Charter school planning new building
Charleston Development Academy long ago outgrew its home in one of the city's oldest housing projects, and it's launching a new fundraising campaign for a building.
School leaders say they've adapted to their tight quarters and made the outdated facility work, but a new building would provide needed room to accommodate existing students and those on its waiting list.
"We're so challenged by space that we have make use of every little space," said Principal Cecelia Rogers while sitting in the school's conference room, which doubles as a classroom when it's not used for meetings.
The downtown charter school serves 211 pre-K through eighth-grade students, and the vast majority are high-poverty and live in the surrounding Gadsden Green Public Housing Community. The school earned a "good" rating last year on its state report card.
Rogers couldn't put a price tag on the new building's cost, but she said plans call for it to be constructed on the nearby Harmon Field. School leaders have been working with the city for more than three years to receive the approval needed to allow the school to be built on a piece of the 13-acre park.
Charleston Mayor Joe Riley said the city owns the park, but it received a donation from the Harmon Foundation years ago that restricted the park's use to a recreation site. City officials have asked the foundation to grant an exception for the school building in exchange for an expanded covenant that would protect more of the existing park, he said. The foundation has accepted the city's proposal in concept but the negotiations haven't been finalized, he said.
"This would be a multistory building, so the footprint would not be a large amount of the park, and we believe, with the city working with Charleston Development Academy, that this would be a wonderful partnership," he said.
The new school wouldn't have a cafeteria or gym because it would use nearby Burke High and the Arthur W. Christopher Community Center for those needs, respectively. A new building would allow the one-class-per-grade school to expand to a three-classes-per-grade school, pushing enrollment up to 450. The school would continue using its existing building as an early childhood education center, Rogers said.

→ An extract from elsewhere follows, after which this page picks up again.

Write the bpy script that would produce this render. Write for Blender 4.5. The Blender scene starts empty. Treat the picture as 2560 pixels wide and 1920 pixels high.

"A part of our success is the smallness of the school," she said.
School leaders hope construction can begin as soon as 18 months from now, but fundraising will be a challenge. Nearly 90 percent of the school's families are low-income.
They're receiving some help from Rick Jerue, president of the Art Institute of Charleston, who agreed to chair the fundraising efforts. The institute also has forged a partnership with the arts-infused charter school, and his faculty and students have helped out by hosting clothing drives and doing class projects with students.
Jerue said he's been impressed with the school's offerings, especially because it gives students opportunities that otherwise wouldn't be available.
"I'm introducing as many people as I possibly can to Charleston Development Academy," he said. "But CDA sells itself."